Short task => Restate the span of lines that starts with the line containing "Generate a Blender" and ends with the line containing "return CAMH + d.z*t", word for word, including both, with nothing else.

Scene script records

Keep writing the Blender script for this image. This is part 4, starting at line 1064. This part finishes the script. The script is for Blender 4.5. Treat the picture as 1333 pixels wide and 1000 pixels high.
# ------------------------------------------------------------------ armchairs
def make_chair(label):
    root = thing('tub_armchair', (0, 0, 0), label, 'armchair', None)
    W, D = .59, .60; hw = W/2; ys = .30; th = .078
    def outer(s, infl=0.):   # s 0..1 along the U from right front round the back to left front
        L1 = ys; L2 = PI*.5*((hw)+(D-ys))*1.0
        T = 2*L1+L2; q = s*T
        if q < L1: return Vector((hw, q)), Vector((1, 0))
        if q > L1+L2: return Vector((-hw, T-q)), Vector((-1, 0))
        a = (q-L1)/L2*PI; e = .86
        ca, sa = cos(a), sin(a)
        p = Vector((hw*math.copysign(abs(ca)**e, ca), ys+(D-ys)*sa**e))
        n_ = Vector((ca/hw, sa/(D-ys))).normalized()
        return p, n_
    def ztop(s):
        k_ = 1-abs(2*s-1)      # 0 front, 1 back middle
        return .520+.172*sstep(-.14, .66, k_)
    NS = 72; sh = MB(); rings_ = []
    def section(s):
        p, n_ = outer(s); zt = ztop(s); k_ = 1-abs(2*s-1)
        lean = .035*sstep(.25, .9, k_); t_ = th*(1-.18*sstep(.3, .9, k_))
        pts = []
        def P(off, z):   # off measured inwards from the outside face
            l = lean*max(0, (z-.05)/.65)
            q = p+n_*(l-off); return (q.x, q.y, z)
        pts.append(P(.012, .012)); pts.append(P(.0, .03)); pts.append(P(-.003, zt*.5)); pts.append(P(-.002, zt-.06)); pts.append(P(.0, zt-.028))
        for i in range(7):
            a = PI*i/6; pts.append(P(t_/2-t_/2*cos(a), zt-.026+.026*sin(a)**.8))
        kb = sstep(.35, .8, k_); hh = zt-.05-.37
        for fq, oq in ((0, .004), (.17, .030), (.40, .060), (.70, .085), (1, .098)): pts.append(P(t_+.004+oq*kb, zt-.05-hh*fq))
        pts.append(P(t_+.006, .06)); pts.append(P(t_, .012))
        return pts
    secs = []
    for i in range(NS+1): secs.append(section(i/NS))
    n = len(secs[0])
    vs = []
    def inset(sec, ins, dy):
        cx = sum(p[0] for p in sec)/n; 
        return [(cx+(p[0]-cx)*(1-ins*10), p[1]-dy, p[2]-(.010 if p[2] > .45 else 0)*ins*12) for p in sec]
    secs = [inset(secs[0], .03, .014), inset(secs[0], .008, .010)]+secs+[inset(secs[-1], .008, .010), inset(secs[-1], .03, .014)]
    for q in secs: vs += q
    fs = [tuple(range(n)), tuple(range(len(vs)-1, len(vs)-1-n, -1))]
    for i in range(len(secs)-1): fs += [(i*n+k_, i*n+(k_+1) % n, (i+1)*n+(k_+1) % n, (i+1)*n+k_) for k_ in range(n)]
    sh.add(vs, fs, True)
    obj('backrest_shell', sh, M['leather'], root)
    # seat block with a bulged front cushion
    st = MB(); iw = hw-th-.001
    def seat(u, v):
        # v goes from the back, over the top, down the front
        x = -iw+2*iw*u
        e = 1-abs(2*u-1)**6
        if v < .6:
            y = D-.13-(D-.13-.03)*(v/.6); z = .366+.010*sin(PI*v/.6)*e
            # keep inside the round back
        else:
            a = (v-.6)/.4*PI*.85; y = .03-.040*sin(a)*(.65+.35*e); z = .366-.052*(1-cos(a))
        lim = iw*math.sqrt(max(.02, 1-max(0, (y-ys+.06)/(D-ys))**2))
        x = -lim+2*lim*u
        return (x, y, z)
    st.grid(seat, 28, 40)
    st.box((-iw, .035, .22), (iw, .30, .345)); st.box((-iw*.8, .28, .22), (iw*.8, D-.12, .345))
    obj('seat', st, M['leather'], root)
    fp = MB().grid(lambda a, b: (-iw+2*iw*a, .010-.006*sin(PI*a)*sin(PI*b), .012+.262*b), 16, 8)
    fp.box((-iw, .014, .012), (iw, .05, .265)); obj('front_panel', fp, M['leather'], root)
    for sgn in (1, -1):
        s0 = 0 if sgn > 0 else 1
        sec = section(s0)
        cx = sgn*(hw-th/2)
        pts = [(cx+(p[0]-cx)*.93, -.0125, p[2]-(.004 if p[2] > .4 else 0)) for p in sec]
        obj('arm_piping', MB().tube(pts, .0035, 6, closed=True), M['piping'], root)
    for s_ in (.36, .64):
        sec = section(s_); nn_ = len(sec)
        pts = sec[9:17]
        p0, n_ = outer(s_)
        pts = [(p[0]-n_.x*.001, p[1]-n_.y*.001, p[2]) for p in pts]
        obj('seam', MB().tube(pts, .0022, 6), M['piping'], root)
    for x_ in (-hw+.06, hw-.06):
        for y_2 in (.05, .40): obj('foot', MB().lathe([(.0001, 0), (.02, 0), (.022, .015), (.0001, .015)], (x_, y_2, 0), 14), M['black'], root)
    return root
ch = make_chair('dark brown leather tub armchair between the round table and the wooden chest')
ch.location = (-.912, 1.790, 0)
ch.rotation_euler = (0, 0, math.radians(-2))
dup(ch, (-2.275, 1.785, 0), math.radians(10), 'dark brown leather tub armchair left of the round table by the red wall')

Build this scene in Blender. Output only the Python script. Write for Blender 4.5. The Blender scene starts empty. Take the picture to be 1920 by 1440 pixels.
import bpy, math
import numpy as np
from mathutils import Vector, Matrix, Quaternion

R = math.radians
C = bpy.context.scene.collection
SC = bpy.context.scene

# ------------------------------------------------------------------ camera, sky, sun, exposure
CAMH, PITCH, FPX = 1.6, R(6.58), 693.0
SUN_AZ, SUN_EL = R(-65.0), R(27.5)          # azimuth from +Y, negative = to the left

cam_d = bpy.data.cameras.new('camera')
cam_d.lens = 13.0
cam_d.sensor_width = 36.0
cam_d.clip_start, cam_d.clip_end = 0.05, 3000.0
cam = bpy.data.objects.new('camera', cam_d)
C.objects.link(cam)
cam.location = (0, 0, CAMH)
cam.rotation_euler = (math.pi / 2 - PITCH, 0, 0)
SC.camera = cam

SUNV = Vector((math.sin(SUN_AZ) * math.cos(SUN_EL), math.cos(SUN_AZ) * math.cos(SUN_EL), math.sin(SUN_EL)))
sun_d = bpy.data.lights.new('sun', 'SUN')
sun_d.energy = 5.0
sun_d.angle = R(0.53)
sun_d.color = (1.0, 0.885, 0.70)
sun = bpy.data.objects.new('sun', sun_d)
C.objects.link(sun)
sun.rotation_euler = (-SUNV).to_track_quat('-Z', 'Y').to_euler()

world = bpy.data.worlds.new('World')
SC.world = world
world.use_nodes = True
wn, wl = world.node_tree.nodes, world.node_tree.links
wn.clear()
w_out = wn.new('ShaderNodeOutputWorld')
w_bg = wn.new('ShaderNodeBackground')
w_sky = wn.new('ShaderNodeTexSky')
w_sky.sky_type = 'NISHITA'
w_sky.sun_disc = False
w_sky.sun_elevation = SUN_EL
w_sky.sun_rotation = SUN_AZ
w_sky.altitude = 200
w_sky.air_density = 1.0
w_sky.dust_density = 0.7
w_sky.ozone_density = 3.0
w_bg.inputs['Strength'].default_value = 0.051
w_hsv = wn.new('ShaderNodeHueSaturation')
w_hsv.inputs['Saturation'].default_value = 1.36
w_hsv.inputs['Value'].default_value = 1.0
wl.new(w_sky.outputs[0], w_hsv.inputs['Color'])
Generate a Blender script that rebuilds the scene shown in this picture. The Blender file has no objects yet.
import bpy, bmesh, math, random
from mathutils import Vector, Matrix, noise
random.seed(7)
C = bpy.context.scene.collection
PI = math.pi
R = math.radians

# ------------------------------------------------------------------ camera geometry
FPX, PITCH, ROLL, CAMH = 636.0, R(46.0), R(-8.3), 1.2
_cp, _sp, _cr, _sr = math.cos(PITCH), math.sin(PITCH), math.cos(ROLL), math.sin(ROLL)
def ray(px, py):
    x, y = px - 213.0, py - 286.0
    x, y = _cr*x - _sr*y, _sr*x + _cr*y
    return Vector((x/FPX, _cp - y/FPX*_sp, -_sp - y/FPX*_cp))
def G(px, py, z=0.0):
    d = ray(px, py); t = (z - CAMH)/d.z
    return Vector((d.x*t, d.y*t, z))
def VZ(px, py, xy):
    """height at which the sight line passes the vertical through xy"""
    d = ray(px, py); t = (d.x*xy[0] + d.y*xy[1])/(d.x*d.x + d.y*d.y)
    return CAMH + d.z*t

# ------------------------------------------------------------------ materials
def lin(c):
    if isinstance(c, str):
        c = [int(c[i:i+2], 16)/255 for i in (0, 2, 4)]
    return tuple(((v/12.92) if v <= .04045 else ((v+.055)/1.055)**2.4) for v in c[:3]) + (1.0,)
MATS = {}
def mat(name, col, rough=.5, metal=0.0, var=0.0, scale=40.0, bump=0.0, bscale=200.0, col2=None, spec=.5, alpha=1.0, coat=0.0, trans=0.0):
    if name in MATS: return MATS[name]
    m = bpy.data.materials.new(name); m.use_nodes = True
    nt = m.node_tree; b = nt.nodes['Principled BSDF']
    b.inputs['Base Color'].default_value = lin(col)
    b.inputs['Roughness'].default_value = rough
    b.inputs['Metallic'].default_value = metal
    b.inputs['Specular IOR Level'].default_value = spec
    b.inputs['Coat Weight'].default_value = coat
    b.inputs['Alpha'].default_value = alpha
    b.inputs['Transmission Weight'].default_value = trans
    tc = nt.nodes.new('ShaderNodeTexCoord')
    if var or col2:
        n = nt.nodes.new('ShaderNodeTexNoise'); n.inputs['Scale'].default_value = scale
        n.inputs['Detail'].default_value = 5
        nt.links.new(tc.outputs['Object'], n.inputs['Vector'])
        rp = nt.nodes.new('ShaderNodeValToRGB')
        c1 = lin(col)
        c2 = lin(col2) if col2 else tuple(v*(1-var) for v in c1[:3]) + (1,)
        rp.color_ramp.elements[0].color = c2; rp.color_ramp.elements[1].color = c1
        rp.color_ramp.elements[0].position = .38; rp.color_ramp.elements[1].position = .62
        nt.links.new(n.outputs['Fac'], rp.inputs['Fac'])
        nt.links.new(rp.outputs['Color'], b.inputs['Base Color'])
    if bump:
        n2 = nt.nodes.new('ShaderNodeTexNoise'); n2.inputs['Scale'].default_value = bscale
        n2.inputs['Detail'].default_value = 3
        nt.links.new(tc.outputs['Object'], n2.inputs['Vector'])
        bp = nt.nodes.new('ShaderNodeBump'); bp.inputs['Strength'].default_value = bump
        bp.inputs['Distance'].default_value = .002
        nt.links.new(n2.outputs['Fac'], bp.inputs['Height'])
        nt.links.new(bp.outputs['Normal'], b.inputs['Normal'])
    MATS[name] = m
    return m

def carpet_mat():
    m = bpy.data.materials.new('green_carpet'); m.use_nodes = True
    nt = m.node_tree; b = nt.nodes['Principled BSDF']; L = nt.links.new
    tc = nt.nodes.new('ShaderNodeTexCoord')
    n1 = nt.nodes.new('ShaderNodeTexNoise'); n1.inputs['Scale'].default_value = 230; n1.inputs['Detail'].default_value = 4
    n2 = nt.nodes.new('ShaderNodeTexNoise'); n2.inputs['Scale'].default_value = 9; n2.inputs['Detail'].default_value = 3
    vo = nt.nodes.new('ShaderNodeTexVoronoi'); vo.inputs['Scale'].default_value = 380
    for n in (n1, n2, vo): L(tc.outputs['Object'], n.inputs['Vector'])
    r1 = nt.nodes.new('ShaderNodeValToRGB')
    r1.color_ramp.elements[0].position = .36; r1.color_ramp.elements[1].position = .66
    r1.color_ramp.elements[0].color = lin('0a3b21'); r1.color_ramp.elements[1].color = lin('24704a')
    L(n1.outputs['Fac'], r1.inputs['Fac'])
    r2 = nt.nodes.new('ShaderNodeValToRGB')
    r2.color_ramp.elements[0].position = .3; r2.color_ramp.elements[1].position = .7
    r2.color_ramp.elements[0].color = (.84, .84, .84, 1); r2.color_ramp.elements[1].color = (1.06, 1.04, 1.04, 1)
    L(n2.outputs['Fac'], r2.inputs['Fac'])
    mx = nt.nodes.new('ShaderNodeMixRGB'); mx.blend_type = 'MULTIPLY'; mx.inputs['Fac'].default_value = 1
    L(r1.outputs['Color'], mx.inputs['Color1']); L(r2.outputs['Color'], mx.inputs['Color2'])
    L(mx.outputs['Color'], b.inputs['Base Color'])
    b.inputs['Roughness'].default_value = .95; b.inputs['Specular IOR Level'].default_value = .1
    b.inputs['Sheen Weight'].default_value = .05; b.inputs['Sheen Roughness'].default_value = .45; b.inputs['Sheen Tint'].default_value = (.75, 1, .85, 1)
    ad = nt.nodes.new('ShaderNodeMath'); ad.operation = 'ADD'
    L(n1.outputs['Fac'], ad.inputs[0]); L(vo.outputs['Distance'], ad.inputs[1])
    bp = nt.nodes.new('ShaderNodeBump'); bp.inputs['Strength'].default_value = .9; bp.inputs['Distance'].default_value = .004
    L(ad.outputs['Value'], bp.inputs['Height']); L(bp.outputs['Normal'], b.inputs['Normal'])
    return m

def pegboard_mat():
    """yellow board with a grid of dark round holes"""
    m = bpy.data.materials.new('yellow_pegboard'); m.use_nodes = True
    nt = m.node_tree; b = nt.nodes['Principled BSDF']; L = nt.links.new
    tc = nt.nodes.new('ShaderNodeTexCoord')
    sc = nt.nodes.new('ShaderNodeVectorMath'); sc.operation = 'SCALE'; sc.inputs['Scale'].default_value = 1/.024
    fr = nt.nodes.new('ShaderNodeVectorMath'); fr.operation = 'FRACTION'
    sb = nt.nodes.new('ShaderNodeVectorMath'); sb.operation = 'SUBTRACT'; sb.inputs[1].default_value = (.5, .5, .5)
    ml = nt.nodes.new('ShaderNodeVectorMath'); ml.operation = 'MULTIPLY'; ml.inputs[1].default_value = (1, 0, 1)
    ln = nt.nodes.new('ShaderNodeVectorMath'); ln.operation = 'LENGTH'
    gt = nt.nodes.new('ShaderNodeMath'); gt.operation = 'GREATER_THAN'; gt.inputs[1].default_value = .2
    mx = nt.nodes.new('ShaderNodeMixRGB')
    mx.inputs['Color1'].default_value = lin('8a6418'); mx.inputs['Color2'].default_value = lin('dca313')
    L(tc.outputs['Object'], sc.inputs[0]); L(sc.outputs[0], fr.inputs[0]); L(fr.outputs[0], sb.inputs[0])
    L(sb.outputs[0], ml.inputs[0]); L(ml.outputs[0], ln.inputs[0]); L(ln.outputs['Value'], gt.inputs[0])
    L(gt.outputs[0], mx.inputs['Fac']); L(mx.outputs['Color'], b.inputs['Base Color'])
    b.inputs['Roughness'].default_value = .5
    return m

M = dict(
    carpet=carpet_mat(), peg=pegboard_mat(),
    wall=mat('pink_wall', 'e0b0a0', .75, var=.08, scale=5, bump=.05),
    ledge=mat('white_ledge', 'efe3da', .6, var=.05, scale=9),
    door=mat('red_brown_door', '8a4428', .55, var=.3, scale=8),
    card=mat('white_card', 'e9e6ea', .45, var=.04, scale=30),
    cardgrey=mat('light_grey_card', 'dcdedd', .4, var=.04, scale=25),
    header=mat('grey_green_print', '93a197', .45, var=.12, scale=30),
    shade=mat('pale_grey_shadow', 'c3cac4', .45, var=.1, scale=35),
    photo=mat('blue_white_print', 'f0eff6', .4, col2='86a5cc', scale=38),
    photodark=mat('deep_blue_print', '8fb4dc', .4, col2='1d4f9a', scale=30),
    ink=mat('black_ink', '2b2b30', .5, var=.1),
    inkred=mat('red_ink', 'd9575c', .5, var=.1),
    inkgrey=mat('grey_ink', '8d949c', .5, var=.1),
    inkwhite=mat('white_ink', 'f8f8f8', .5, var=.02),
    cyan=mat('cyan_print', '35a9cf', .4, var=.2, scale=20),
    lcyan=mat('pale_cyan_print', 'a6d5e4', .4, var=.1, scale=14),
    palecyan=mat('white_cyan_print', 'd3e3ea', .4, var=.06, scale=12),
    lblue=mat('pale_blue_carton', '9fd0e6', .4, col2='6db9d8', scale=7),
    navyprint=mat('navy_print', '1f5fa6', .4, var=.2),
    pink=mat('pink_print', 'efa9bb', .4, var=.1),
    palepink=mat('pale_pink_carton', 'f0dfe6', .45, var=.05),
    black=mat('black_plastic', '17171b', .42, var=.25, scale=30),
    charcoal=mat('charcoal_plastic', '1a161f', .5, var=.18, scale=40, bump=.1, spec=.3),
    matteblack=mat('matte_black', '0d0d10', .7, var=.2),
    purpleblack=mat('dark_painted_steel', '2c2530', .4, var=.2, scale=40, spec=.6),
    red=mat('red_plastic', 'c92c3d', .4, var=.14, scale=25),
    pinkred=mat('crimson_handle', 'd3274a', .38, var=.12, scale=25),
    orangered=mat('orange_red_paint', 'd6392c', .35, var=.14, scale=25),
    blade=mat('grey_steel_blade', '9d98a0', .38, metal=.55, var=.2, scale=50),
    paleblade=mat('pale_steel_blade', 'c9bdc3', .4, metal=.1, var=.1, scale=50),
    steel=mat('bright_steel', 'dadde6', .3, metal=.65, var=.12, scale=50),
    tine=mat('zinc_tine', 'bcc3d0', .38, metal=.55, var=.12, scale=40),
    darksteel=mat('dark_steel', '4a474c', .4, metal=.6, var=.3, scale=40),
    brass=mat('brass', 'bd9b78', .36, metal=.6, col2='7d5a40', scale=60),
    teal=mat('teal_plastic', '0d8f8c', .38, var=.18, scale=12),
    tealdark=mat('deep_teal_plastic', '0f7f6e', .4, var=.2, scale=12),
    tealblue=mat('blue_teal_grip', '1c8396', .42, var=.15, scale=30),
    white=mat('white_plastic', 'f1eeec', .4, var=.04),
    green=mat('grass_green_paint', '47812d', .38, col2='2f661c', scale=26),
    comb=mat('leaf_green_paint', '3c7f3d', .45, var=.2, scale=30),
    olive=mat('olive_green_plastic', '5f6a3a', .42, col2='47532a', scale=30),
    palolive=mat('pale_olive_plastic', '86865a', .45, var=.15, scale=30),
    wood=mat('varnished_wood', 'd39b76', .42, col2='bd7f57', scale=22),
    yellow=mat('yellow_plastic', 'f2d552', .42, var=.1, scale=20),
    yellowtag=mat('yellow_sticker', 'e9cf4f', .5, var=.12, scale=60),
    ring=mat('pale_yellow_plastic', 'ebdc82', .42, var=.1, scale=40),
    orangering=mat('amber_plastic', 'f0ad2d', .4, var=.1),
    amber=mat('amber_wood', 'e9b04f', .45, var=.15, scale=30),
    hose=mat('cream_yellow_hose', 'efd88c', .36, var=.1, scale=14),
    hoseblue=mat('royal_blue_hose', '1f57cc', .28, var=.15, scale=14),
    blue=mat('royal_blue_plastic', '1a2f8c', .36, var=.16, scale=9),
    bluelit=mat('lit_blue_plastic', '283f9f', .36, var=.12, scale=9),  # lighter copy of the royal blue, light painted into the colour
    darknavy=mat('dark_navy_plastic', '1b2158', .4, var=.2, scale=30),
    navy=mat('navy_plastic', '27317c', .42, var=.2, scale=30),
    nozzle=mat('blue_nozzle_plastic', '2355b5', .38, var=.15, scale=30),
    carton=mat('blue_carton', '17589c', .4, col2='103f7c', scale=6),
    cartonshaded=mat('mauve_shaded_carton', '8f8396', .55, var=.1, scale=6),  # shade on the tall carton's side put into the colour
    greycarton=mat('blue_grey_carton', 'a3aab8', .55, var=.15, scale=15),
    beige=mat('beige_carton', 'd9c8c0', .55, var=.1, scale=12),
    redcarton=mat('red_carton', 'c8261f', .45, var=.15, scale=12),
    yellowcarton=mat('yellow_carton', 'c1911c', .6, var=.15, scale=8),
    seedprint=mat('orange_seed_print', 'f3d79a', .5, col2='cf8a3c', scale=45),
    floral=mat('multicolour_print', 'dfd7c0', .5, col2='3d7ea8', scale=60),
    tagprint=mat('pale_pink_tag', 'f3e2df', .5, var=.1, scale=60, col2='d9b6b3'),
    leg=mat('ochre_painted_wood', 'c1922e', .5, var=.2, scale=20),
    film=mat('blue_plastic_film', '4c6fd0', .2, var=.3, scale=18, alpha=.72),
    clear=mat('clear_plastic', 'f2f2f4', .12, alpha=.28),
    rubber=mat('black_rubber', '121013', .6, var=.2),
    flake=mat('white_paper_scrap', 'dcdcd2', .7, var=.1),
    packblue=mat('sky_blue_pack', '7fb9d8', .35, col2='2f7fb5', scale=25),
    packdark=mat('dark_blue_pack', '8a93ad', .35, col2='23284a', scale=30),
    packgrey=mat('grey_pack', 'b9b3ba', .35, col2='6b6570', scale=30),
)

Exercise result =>
Generate a Blender script that rebuilds the scene shown in this picture. The Blender file has no objects yet.
import bpy, bmesh, math, random
from mathutils import Vector, Matrix, noise
random.seed(7)
C = bpy.context.scene.collection
PI = math.pi
R = math.radians

# ------------------------------------------------------------------ camera geometry
FPX, PITCH, ROLL, CAMH = 636.0, R(46.0), R(-8.3), 1.2
_cp, _sp, _cr, _sr = math.cos(PITCH), math.sin(PITCH), math.cos(ROLL), math.sin(ROLL)
def ray(px, py):
    x, y = px - 213.0, py - 286.0
    x, y = _cr*x - _sr*y, _sr*x + _cr*y
    return Vector((x/FPX, _cp - y/FPX*_sp, -_sp - y/FPX*_cp))
def G(px, py, z=0.0):
    d = ray(px, py); t = (z - CAMH)/d.z
    return Vector((d.x*t, d.y*t, z))
def VZ(px, py, xy):
    """height at which the sight line passes the vertical through xy"""
    d = ray(px, py); t = (d.x*xy[0] + d.y*xy[1])/(d.x*d.x + d.y*d.y)
    return CAMH + d.z*t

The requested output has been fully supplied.